#### Task:
Give back exactly the lines from the start of the listing to the line containing "C = sc.collection", inclusive, and nothing beyond them.

* Start *

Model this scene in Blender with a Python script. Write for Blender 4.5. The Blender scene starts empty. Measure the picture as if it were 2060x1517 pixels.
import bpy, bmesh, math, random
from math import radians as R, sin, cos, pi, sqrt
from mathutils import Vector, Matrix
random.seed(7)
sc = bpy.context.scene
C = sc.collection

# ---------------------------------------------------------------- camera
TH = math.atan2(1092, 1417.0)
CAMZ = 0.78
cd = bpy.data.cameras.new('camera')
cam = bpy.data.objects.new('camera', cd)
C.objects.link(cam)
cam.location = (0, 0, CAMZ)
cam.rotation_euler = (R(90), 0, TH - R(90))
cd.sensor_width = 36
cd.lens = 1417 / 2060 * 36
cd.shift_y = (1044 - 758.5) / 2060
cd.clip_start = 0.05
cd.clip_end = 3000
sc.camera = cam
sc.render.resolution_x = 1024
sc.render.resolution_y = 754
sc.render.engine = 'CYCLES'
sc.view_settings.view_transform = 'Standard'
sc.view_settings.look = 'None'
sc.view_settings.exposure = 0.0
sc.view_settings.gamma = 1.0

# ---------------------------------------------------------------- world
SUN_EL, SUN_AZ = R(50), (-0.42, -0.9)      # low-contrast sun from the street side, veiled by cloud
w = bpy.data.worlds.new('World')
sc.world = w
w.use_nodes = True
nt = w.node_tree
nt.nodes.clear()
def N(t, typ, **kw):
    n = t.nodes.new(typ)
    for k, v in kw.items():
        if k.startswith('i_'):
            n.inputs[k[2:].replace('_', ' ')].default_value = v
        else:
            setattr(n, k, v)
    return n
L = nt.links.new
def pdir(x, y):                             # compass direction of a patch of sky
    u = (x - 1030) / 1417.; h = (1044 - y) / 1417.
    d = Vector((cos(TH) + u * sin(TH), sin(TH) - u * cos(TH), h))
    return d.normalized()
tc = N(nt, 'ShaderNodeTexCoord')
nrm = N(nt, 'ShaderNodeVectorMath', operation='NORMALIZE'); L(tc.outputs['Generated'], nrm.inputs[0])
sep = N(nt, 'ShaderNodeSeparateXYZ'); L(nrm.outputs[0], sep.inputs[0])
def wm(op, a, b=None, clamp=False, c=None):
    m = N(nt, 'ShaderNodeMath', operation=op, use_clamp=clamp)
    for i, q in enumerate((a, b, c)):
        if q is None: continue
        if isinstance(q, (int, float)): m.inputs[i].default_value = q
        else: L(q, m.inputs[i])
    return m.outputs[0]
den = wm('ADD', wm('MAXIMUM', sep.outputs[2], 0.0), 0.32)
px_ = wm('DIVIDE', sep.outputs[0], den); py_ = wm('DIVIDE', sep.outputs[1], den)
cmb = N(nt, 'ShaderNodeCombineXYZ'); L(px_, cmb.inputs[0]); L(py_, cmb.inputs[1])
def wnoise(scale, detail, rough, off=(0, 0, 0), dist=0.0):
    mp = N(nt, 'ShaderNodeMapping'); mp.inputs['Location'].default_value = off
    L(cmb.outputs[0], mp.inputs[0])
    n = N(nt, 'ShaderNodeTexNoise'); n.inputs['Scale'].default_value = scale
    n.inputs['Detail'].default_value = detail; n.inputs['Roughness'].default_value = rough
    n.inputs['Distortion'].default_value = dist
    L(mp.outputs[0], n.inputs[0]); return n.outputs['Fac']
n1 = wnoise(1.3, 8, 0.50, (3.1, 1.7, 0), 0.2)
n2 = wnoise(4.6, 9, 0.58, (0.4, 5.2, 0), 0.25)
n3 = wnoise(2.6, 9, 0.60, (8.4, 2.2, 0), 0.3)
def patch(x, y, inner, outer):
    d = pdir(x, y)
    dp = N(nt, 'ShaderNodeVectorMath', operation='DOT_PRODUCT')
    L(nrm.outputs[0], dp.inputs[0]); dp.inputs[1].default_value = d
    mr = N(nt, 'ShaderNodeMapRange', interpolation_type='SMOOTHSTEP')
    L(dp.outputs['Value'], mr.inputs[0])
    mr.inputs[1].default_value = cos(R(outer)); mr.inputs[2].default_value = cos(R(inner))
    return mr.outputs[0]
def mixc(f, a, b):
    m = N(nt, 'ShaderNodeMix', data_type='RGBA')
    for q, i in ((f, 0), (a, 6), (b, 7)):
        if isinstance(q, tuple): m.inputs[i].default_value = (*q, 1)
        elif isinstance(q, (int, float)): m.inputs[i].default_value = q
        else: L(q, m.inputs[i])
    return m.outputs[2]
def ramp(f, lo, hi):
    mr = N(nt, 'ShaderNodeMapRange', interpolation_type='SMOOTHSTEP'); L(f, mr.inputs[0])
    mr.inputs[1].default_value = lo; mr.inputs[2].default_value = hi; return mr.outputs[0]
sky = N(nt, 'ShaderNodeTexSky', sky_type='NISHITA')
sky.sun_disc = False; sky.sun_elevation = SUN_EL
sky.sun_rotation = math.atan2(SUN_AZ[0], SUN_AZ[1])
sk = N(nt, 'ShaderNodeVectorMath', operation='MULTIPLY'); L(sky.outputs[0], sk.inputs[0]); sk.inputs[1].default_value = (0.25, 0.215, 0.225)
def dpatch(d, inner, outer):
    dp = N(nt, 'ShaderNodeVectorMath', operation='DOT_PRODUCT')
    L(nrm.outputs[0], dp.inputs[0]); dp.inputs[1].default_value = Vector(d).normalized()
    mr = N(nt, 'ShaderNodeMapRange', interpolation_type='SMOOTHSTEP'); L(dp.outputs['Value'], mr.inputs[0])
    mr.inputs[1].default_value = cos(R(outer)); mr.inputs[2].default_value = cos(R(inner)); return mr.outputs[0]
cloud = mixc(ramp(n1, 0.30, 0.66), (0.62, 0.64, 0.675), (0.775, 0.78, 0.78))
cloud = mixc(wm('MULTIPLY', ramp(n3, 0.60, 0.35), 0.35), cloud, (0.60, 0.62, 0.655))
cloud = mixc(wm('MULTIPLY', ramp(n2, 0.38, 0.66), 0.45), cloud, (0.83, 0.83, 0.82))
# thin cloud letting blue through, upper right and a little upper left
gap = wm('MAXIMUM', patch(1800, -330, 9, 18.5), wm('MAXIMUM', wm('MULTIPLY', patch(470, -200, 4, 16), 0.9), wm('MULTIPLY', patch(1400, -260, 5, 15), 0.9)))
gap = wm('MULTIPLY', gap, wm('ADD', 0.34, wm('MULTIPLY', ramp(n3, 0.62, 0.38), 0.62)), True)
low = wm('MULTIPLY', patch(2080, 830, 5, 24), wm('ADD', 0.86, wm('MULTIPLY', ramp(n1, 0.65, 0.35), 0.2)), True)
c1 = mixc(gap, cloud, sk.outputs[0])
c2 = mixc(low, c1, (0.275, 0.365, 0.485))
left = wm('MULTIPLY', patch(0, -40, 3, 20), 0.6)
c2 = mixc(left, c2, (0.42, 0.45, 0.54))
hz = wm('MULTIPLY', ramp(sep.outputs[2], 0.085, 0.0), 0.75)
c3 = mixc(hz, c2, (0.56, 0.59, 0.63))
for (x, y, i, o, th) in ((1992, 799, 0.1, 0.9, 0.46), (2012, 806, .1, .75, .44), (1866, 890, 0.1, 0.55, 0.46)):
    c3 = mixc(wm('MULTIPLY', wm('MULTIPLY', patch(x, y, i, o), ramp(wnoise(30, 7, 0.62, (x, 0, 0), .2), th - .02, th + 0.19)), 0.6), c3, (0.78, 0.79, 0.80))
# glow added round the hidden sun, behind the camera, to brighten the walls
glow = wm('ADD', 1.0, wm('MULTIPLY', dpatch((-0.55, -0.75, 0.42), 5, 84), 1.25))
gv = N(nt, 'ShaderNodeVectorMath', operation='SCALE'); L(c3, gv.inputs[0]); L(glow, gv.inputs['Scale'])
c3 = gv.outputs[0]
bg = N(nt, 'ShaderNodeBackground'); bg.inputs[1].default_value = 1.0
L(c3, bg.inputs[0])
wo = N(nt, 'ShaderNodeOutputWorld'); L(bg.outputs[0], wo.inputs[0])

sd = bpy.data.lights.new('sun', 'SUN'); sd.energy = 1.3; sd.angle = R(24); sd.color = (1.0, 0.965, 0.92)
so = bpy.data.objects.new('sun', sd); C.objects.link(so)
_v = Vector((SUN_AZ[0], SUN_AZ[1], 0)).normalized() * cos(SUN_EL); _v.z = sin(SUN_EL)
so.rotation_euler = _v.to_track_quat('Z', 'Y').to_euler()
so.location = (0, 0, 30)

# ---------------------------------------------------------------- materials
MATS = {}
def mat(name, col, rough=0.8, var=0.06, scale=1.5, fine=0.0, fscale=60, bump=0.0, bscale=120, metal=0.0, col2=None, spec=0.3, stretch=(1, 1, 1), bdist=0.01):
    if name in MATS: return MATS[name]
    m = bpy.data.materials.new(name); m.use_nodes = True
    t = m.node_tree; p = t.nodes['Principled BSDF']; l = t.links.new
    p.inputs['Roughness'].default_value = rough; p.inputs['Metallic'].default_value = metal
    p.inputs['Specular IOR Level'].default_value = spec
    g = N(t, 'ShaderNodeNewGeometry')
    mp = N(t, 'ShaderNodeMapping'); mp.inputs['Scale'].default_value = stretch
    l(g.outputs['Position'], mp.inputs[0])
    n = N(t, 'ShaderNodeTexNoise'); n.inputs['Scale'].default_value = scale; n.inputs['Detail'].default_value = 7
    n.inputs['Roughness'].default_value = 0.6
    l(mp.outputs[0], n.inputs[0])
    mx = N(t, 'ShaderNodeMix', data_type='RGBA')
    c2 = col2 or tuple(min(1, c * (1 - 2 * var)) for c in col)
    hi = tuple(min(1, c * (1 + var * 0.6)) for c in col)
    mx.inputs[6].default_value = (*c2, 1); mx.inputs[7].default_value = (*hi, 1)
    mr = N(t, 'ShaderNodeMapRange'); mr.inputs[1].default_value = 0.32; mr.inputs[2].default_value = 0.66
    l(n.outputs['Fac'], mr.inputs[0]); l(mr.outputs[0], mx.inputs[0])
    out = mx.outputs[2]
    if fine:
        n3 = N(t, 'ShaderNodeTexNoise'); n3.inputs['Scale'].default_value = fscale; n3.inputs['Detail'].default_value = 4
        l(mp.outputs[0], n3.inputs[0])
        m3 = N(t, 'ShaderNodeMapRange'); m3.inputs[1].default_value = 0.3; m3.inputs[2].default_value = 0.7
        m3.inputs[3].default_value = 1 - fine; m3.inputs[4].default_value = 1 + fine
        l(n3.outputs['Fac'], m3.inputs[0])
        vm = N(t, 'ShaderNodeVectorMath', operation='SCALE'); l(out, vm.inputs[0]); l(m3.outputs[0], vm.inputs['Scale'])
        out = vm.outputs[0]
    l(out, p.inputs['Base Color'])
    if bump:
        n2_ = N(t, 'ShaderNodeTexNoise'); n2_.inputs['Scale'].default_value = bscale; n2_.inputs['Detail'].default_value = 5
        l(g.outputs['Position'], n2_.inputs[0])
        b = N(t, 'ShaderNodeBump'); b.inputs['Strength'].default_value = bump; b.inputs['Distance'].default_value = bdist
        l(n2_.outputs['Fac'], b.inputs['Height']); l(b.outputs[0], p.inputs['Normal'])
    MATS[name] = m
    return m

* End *

#### Exercise result:
Model this scene in Blender with a Python script. Write for Blender 4.5. The Blender scene starts empty. Measure the picture as if it were 2060x1517 pixels.
import bpy, bmesh, math, random
from math import radians as R, sin, cos, pi, sqrt
from mathutils import Vector, Matrix
random.seed(7)
sc = bpy.context.scene
C = sc.collection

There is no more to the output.